La componente ideologica rischia di minare il confronto tra minoranza e premier sul salario minimo. Meloni avrà un approccio dialogico, ma non a scapito del dialogo con i corpi sociali che rispettano il governo perché non hanno pregiudizi verso di esso
Che la strada fosse in salita era ampiamente prevedibile. Il terreno è insidioso e il tema al centro del confronto tra il premier Giorgia Meloni e gli esponenti delle opposizioni, è caldissimo. Il salario minimo. Da una primo muro contro muro, anche grazie alla mediazione del leader di Azione, Carlo Calenda, si è arrivati per lo meno a un confronto de visu sul tema, in programma venerdì 11 agosto. Sul fatto, però, che si possa arrivare a un punto di compromesso c’è più di una riserva. La vede così l’ex ministro del Lavoro Maurizio Sacconi.
Le opposizioni domani incontreranno il premier Meloni per confrontarsi sul tema del salario minimo, al centro da diversi mesi di un lungo dibattito. Che esito prevede?
Che non ci sarà accordo perché le opposizioni insisteranno con la cifra fissa, la quale corrisponde al persistere della ideologia egualitarista. Tutti appiattiti sul salario minimo orario di fonte legislativa.
Se per il centrosinistra quello del salario è un tema identitario, per il centrodestra vale l’esatto opposto. Quale potrebbe essere, secondo lei, il punto di caduta su cui trovare un accordo?
Ribadisco che non esiste se le opposizioni rimangono bloccate sulla cifra fissa. Il governo è naturalmente portato ad ascoltare la Cisl, la Ugl e tutte le organizzazioni di impresa, dai commercianti agli artigiani, ai coltivatori, agli industriali. Ovvero, potrebbe fare una norma per garantire il rispetto da parte di tutti i datori di lavoro dei trattamenti economici complessivi essenziali del contratto più applicato nel settore più prossimo all’impresa.
Quale deve essere l’approccio di Meloni nei confronti della minoranza in questo frangente?
Dialogante ma non a scapito del dialogo con i corpi sociali che rispettano il governo perché non hanno pregiudizi verso di esso.
In molti dei Paesi dell’Eurozona esiste già una forma di minimo salariale. Qual è secondo lei il principale motivo di avversione dell’esecutivo a questa misura?
Il salario minimo di legge esiste in Paesi ove la contrattazione collettiva è meno diffusa e perciò meno tutelante i lavoratori. La direttiva europea infatti chiede il salario minimo proprio in questi casi.

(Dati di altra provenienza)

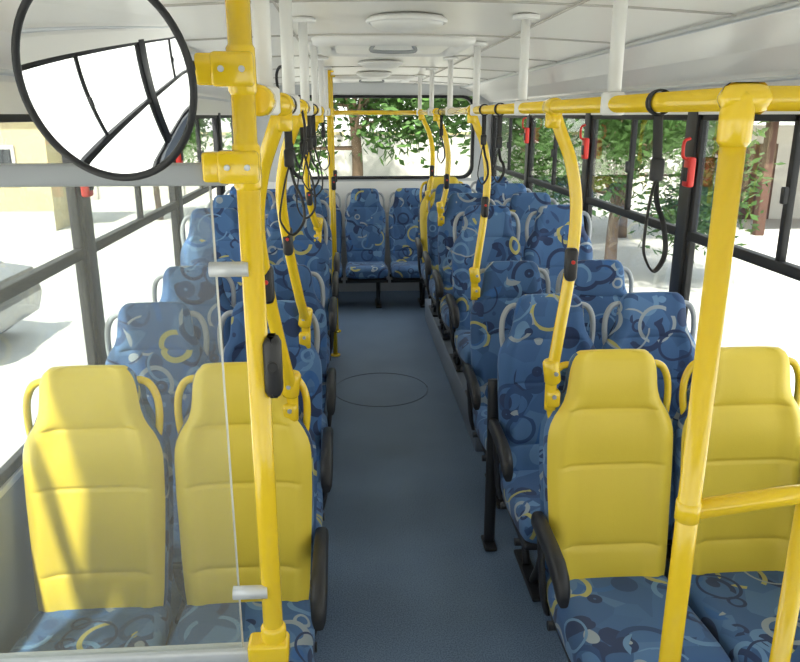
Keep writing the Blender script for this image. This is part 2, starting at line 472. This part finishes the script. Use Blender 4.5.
# front: windshield, dash
b = MB()
b.b2(XL-.05, XR+.05, YF-.06, YF, -.65, .80, 'wall'); b.b2(XL-.05, XR+.05, YF-.06, YF, 1.98, 2.30, 'wall')
for x in (XL, XR): b.b2(x-.06, x+.06, YF-.08, YF+.02, .8, 2.0, 'black', .02)
b.obj('wall_front')
b = MB()
b.b2(XC-.025, XC+.025, YF-.04, YF-.01, .8, 1.98, 'rubber', .005)
b.b2(XL+.06, XR-.06, YF-.04, YF-.01, .8, .84, 'rubber', .005); b.b2(XL+.06, XR-.06, YF-.04, YF-.01, 1.94, 1.98, 'rubber', .005)
b.b2(XL+.06, XR-.06, YF-.028, YF-.022, .82, 1.96, 'glass')
b.obj('window_windshield')
b = MB()
b.b2(XL+.03, XR-.03, YF+.02, YF+.42, .62, .86, 'black', .06)
b.b2(XL+.08, -.1, YF+.30, YF+.42, .55, .90, 'black', .05)
b.b2(XL+.05, XR-.05, YF+.02, YF+.30, 0, .62, 'grey', .02)
b.obj('dashboard')
b = MB()
b.b2(XL+.02, XR-.02, YF+.02, YF+.34, 1.98, 2.15, 'black', .05)
b.obj('destination_display_box')
b = MB()
cc = Vector((-.6, YF+.74, .95)); u = Vector((1,0,0)); w = Vector((0,.8,.6))
b.tube([cc+u*.22*math.cos(2*math.pi*j/24)+w*.22*math.sin(2*math.pi*j/24) for j in range(25)], .015, 'black', 10, smoothpath=False)
for a in (90, 210, 330):
    a = math.radians(a); b.tube([cc, cc+u*.22*math.cos(a)+w*.22*math.sin(a)], .012, 'black', 8)
b.tube([cc, (-.6, YF+.47, .72)], .03, 'black', 10)
b.disc(cc-Vector((0,-.012,.016)), (0,-.6,.8), .06, .03, 'black')
b.obj('steering_wheel')
for x, y in ((.62,-.25),(1.40,-.95)):
    b = MB(); b.tube([(x,y,0),(x,y,2.215)], .019, 'ypaint', 14, smoothpath=False); b.disc((x,y,0),(0,0,1),.04,.014,'ypaint'); b.disc((x,y,2.215),(0,0,-1),.04,.014,'ypaint'); b.obj('grab_pole')
# ---------------------------------------------------------------- poles / rails
RX, LX, RZ = .60, -.15, 1.925
PR = .0185
def flange(b, x, y, z, up=1, k='ypaint', r=.04): b.disc((x, y, z), (0,0,up), r, .014, k)
def joint(b, p, d=(0,1,0), k='ypaint', l=.07, r=.026):
    p = Vector(p); d = Vector(d).normalized()
    b.disc(p-d*l/2, d, r, l, k, 16)
def hang(b, x, y):
    b.tube([(x, y, RZ+.01),(x, y, 2.222)], .016, 'white', 12, smoothpath=False)
    b.disc((x, y, 2.224), (0,0,-1), .045, .016, 'white'); b.disc((x, y, RZ-.024), (0,0,1), .027, .05, 'white', 16)
def button(b, x, y, z, s):
    b.box((x+s*.03, y-.005, z), (.036,.045,.105), 'black', .012)
    b.disc((x+s*.032, y-.026, z+.01), (0,-1,0), .006, .006, 'red', 14)
b = MB()
b.tube([(RX, 1.12, RZ),(RX, 6.7, RZ)], PR, 'ypaint', 16, smoothpath=False)
for y in (1.71, 2.62, 3.58, 4.5, 5.5, 6.4): hang(b, RX, y)
b.tube([(RX-.02, 1.12, RZ),(XR-.02, 1.12, RZ)], PR, 'ypaint', 16, smoothpath=False)
b.disc((XR-.002, 1.12, RZ-.035), (-1,0,0), .035, .014, 'ypaint')
b.tube([(RX, 6.5, RZ),(LX, 6.5, RZ)], PR, 'ypaint', 12, smoothpath=False)
b.obj('ceiling_handrail')
b = MB()
b.tube([(LX, 1.30, RZ),(LX, 6.6, RZ)], PR, 'ypaint', 16, smoothpath=False)
for y in (1.42, 2.0, 2.75, 3.6, 4.5, 5.4): hang(b, LX, y)
joint(b, (LX, 1.33, RZ))
b.obj('ceiling_handrail')
# front right post with gate bar
b = MB()
px, py = .585, 1.12
b.tube([(px, py, .0),(px, py, RZ)], .0195, 'ypaint', 20, smoothpath=False)
flange(b, px, py, 0)
b.disc((px, py, RZ-.07), (0,0,1), .025, .08, 'ypaint', 20); b.box((px+.01, py, RZ), (.08,.046,.046), 'ypaint', .02)
b.tube([(px, py, 1.232),(.79, py+.03, 1.238),(1.35, py+.05, 1.245)], .018, 'ypaint', 16, smoothpath=False)
b.tube([(.825,py+.032,1.238),(.825, py+.032, 0)], .018, 'ypaint', 16, smoothpath=False)
b.tube([(1.35, py+.05, 1.245),(1.35, py+.05, 0)], .018, 'ypaint', 16, smoothpath=False)
b.disc((px-.0, py, 1.211), (0,0,1), .022, .042, 'ypaint', 20)
flange(b, .825, py+.032, 0); flange(b, 1.35, py+.05, 0)
b.obj('grab_pole')
# front left pole
b = MB()
qx, qy = -.167, 1.25
b.tube([(qx, qy, 0),(qx, qy, 2.225)], .0195, 'ypaint', 20, smoothpath=False)
flange(b, qx, qy, 0); b.disc((qx, qy, 2.224), (0,0,-1), .045, .016, 'ypaint')
for z in (1.97, 1.82):
    b.box((qx-.012, qy, z), (.066,.055,.052), 'ypaint', .006)
    b.box((qx-.052, qy-.005, z), (.035,.035,.048), 'ypaint', .005)
    for s in (-1, 1): b.disc((qx-.012+s*.016, qy-.027, z), (0,-1,0), .005, .005, 'lgrey', 10)
    b.disc((qx, qy, z-.04), (0,0,1), .023, .08, 'ypaint', 18)
b.disc((qx, qy, .865), (0,0,1), .025, .07, 'ypaint', 18); b.box((qx-.01, qy-.004, .880), (.08,.05,.05), 'ypaint', .008)
b.box((qx+.026, qy-.004, 1.475), (.032,.045,.115), 'black', .014); b.disc((qx+.028, qy-.026, 1.48), (0,-1,0), .010, .006, 'rubber', 14)
for z in (1.652, 1.020): b.tube([(qx-.070, qy-.015, z),(qx-.005, qy-.015, z)], .013, 'lgrey', 14, smoothpath=False)
b.obj('grab_pole')

# glass partition
b = MB()
gx = qx-.062
b.b2(XL+.02, gx, qy-.004, qy+.004, .885, 1.80, 'pglass')
b.b2(XL+.005, qx-.03, qy-.014, qy+.014, 1.79, 1.826, 'grey', .005)
b.b2(XL+.005, qx-.03, qy-.016, qy+.016, .855, .885, 'lgrey', .005)
b.tube([(gx, qy, .885),(gx, qy, 1.80)], .0020, 'white', 6, smoothpath=False)
b.b2(XL+.005, qx-.03, qy-.012, qy+.012, 0.01, .86, 'wall', .003)
b.b2(XL+.003, XL+.035, qy-.014, qy+.014, 0, 1.83, 'black', .005)
b.obj('driver_partition')

def stanchion(X0, Y, s, zb=1.0, Yb=None, zoff=0, btn=True):
    b = MB(); Yb = Yb or Y
    pts = [(X0, Y, RZ),(X0+s*.025, Y, 1.86),(X0+s*.065, Y+(Yb-Y)*.2, 1.76),(X0+s*.088, Y+(Yb-Y)*.35, 1.62),(X0+s*.078, Y+(Yb-Y)*.6, 1.42),(X0+s*.054, Y+(Yb-Y)*.8, 1.22+zoff*.4),(X0+s*.040, Yb, zb+.06),(X0+s*.040, Yb, zb-.05)]
    b.tube(pts, .019, 'ypaint', 16)
    joint(b, (X0, Y, RZ), (0,1,0)); b.disc((X0+s*.004, Y, RZ-.06), (0,0,1), .025, .05, 'ypaint', 16)
    b.disc((X0+s*.045, Yb, zb+.04), (s*-.15,0,1), .027, .08, 'ypaint', 16)
    b.box((X0+s*.046, Yb, zb-.01), (.045,.045,.06), 'ypaint', .01)
    b.disc((X0+s*.046, Yb-.022, zb+.0), (0,-1,0), .007, .006, 'grey', 10); b.disc((X0+s*.046, Yb-.026, zb+.08), (0,-1,0), .007, .006, 'grey', 10)
    if btn: button(b, X0+s*.078, Y+(Yb-Y)*.55-.005, 1.46, 0)
    b.obj('grab_pole')
stanchion(RX, 2.22, 1, 1.03, 2.20)
stanchion(RX, 3.70, 1, 1.03, 3.70)
stanchion(RX, 5.2, 1, 1.20, 5.2, .2)
stanchion(RX, 6.3, 1, 1.20, 6.0, .2)
stanchion(LX, 1.80, -1, 1.03, 2.14)
stanchion(LX, 2.45, -1, 1.03, 2.92)
stanchion(LX, 4.1, -1, 1.20, 4.42, .2)
for y in (5.8, 6.5):
    b = MB(); b.tube([(LX+.01, y, 0),(LX+.01, y, 2.225)], .019, 'ypaint', 14, smoothpath=False)
    flange(b, LX+.01, y, 0); b.disc((LX+.01, y, 2.222), (0,0,-1), .04, .014, 'ypaint'); joint(b, (LX+.01, y, RZ), (0,0,1), r=.03)
    button(b, LX, y, 1.4, 1)
    b.obj('grab_pole')

# straps (wrap round the rail, loop faces along the bus)
def strap(x, y, L=.36, tilt=0.0, wd=.022):
    b = MB()
    r = .0225
    b.tube([(x+r*math.sin(a), y, RZ+r*math.cos(a)) for a in [2*math.pi*j/20 for j in range(21)]], .0025, 'rubber', 8, ry=.013, smoothpath=False, up=(0,0,1))
    zt = RZ-r
    b.tube([(x,y,zt),(x+tilt*.2,y,zt-.05),(x+tilt*.4,y,zt-.11)], .010, 'rubber', 8, ry=.003, up=(1,0,0))
    b.box((x+tilt*.4, y, zt-.105), (.026,.016,.045), 'black', .005)
    z1 = zt-.12; zb = zt-L; xt = x+tilt*.4
    pts = [(xt,y,z1),(xt-wd*.5,y-.006,z1-.05),(xt-wd+tilt*.3,y-.008,(z1+zb)/2-.03),(xt-wd*.9+tilt*.5,y-.006,zb+.03),(xt+tilt*.7,y,zb),(xt+wd*1.1+tilt*.6,y+.006,zb+.035),(xt+wd+tilt*.3,y+.008,(z1+zb)/2),(xt+wd*.4,y+.005,z1-.05),(xt,y,z1)]
    b.tube(pts, .0025, 'rubber', 8, ry=.0060)
    b.obj('hanging_strap')
strap(RX, 1.45, .31, .02)
for y, l in ((3.35,.30),(3.0,.26),(4.9,.30)): strap(RX, y, l)
for y, l in ((1.92,.30),(2.55,.34),(2.9,.28),(3.3,.34),(4.6,.32)): strap(LX, y, l, 0, .028)
b = MB()
b.tube([(LX-.01,2.2,1.95),(LX-.03,2.2,2.03),(LX-.05,2.22,2.0),(LX-.03,2.25,1.88),(LX+.0,2.3,1.75),(LX+.02,2.3,1.86),(LX+.01,2.28,1.94)], .004, 'rubber', 8)
b.obj('hanging_cord')

def lever(X, sgn, y, z):
    b = MB(); x = X-sgn*.024
    b.box((x, y, z), (.032,.060,.13), 'red', .008)
    b.tube([(x-sgn*.012, y, z+.055),(x-sgn*.035, y, z+.07),(x-sgn*.035, y, z+.13),(x-sgn*.01, y, z+.145)], .007, 'red', 10, ry=.010)
    b.box((x-sgn*.014, y, z-.01), (.016,.040,.06), 'black', .004)
    b.obj('emergency_window_lever')
for y, z in ((3.24,1.66),(4.74,1.70),(6.36,1.74)): lever(XR, 1, y, z)
for y, z in ((3.0,1.66),(4.66,1.68)): lever(XL, -1, y, z)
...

Per molti la scelta migliore per garantire maggiore potere d’acquisto ai dipendenti sarebbe intervenire sul taglio al cuneo fiscale e allargare la contrattazione collettiva. Sono, secondo lei, due percorsi che non si possono in qualche misura integrare fra loro?
Il cuneo va certamente ridotto strutturalmente per i contributi non previdenziali e per il prelievo fiscale la cui progressività deve essere sostituita dalla aliquota piatta al 5% e definitiva per tutte le erogazioni aziendali e territoriali. Così si incoraggia la contrattazione di prossimità e i salari finalmente crescono ovunque gli andamenti dell’impresa lo consentono uscendo dalla trappola egualitarista dei contratti nazionali.